=== What to do ===
Render the following material again verbatim, leaving nothing out.
---
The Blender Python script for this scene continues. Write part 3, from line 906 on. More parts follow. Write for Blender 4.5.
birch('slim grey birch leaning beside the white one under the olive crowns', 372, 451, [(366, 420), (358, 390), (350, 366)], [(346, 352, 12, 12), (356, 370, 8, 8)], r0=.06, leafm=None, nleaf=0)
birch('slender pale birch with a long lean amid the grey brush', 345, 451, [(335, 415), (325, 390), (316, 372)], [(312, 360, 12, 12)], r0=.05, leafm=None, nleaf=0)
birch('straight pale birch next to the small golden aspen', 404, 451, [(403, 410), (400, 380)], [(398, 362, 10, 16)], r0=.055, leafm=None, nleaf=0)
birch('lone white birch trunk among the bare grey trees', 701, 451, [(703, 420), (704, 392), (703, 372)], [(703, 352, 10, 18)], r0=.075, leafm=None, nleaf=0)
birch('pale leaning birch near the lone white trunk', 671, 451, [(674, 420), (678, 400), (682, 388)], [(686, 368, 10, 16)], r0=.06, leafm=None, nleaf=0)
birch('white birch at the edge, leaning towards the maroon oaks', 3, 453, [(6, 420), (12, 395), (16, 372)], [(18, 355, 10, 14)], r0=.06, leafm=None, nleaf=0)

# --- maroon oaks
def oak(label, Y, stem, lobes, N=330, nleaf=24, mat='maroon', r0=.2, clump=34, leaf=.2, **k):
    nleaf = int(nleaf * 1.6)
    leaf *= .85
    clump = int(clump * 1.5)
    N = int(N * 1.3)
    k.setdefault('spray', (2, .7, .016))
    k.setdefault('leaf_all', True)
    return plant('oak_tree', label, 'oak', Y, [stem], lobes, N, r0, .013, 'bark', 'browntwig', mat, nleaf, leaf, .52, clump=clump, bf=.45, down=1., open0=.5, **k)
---
=== Task answer ===
The Blender Python script for this scene continues. Write part 3, from line 906 on. More parts follow. Write for Blender 4.5.
birch('slim grey birch leaning beside the white one under the olive crowns', 372, 451, [(366, 420), (358, 390), (350, 366)], [(346, 352, 12, 12), (356, 370, 8, 8)], r0=.06, leafm=None, nleaf=0)
birch('slender pale birch with a long lean amid the grey brush', 345, 451, [(335, 415), (325, 390), (316, 372)], [(312, 360, 12, 12)], r0=.05, leafm=None, nleaf=0)
birch('straight pale birch next to the small golden aspen', 404, 451, [(403, 410), (400, 380)], [(398, 362, 10, 16)], r0=.055, leafm=None, nleaf=0)
birch('lone white birch trunk among the bare grey trees', 701, 451, [(703, 420), (704, 392), (703, 372)], [(703, 352, 10, 18)], r0=.075, leafm=None, nleaf=0)
birch('pale leaning birch near the lone white trunk', 671, 451, [(674, 420), (678, 400), (682, 388)], [(686, 368, 10, 16)], r0=.06, leafm=None, nleaf=0)
birch('white birch at the edge, leaning towards the maroon oaks', 3, 453, [(6, 420), (12, 395), (16, 372)], [(18, 355, 10, 14)], r0=.06, leafm=None, nleaf=0)

# --- maroon oaks
def oak(label, Y, stem, lobes, N=330, nleaf=24, mat='maroon', r0=.2, clump=34, leaf=.2, **k):
    nleaf = int(nleaf * 1.6)
    leaf *= .85
    clump = int(clump * 1.5)
    N = int(N * 1.3)
    k.setdefault('spray', (2, .7, .016))
    k.setdefault('leaf_all', True)
    return plant('oak_tree', label, 'oak', Y, [stem], lobes, N, r0, .013, 'bark', 'browntwig', mat, nleaf, leaf, .52, clump=clump, bf=.45, down=1., open0=.5, **k)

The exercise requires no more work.